Moscow, 30 April 1998 (RFE/RL) -- The Russian government today proposed sweeping budget cuts in an effort to meet the conditions of a $10 billion loan package from the International Monetary Fund.

The Finance Ministry announced that it would slash spending by 12 percent, or 62.4 billion rubles ($10 billion), this year due to revenue shortfalls. The figure is nearly double the amount Prime Minister Sergei Kiriyenko proposed last week.

The cuts, discussed at a cabinet meeting today, were drawn up on the basis of revenue collection figures in the first quarter, which fell short of targets.

An IMF mission is in Moscow this week reviewing Russia's macro-economic performance in the first quarter. The head of the IMF's Moscow office, Martin Gilman, has expressed concern about poor revenue collection so far this year, which could block the release of a 700 million dollar-loan payment expected in May. The IMF has previously suspended payments because of the government's inability to meet tax collection targets.

But Russia's Finance Minister Mikhail Zadornov told a news conference today that the talks with the IMF are going well and the next tranche should be released by the end of May or beginning of June.

Russia, faced with chronically low tax revenues, relies on IMF funding to cover budget holes and pay off wage arrears to public sector workers. A vote of confidence from the IMF would also ease the government's ability to raise funds on international and domestic markets.

Zadornov acknowledged that the government had failed to meet IMF revenue targets in the first three months of the year, but he said overall revenue collection this year had improved.

The government this year banned the use of monetary offsets, or debt cancellation, for tax collection purposes, demanding all payments in cash. While cash collections are up, the new rules have made it harder for cash-starved companies to pay their tax bills. At the same time, the fall in world oil prices has hit the budget hard as Russian oil companies are paying less taxes because of reduced profits.

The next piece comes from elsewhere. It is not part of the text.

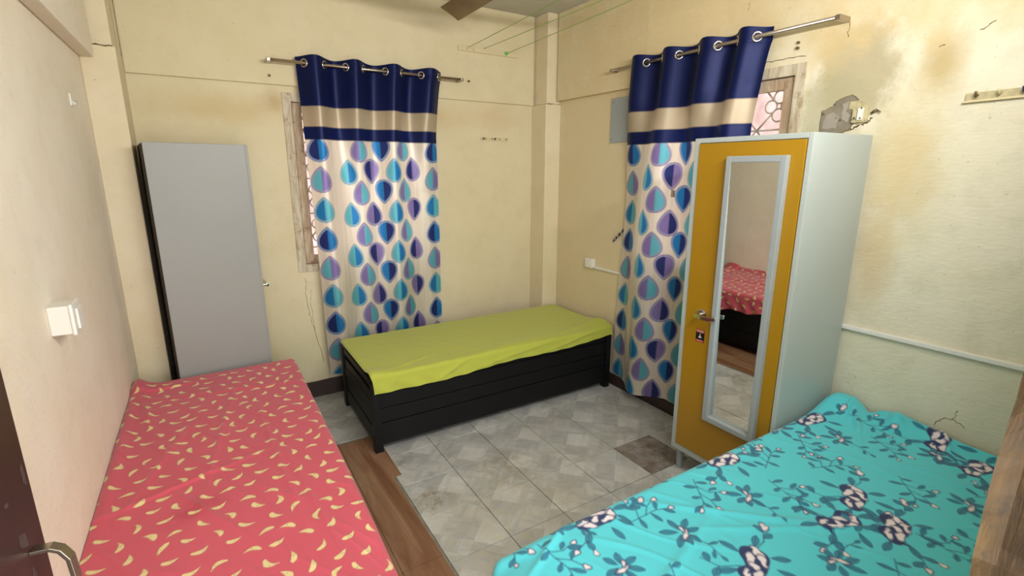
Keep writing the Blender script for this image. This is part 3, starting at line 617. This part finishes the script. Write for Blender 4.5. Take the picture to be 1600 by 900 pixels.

Zadornov explained that the spending cuts are not an effort to "sequester" the budget, as the government did last year. Instead, he said the cuts will streamline spending by targeting government waste. The number of state workers will be reduced, he said, while inefficient spending on health and defense programs will be eliminated.

The cuts are in line with the so-called Kudrin-Fischer plan, named after First Deputy Finance Minister Alexei Kudrin and IMF deputy managing director Stanley Fischer. The plan focuses on structural reforms and reducing the size of Russia's bureaucracy.

Zadornov also announced that the government would double the amount it receives from privatization this year, signaling that there will be a strong push this year to sell off state assets. He said the government is now targeting 15 billion rubles ($2.4 billion) from privatization, instead of 8 billion rubles.

The government is planning to sell a 75 percent stake in Rosneft, the last major state oil company, at a starting price of about 2 billion dollars. But oil companies interested in bidding have said the government is asking too much.

While Zadornov remains in charge of the Finance Ministry, he will now have to answer to his former deputy, Viktor Khristenko, who was promoted this week to Deputy Prime Minister of a revamped cabinet. Khristenko, who previously served as deputy finance minister, is a little-known figure who has now been put in charge of economic reforms. He takes over from former First Deputy Prime Minister Anatoly Chubais, who was ousted during the cabinet shake-up last month.

Khristenko has been handed what many consider an impossible job: cleaning up financial relations between the federal and regional governments and ensuring that wage arrears are paid off.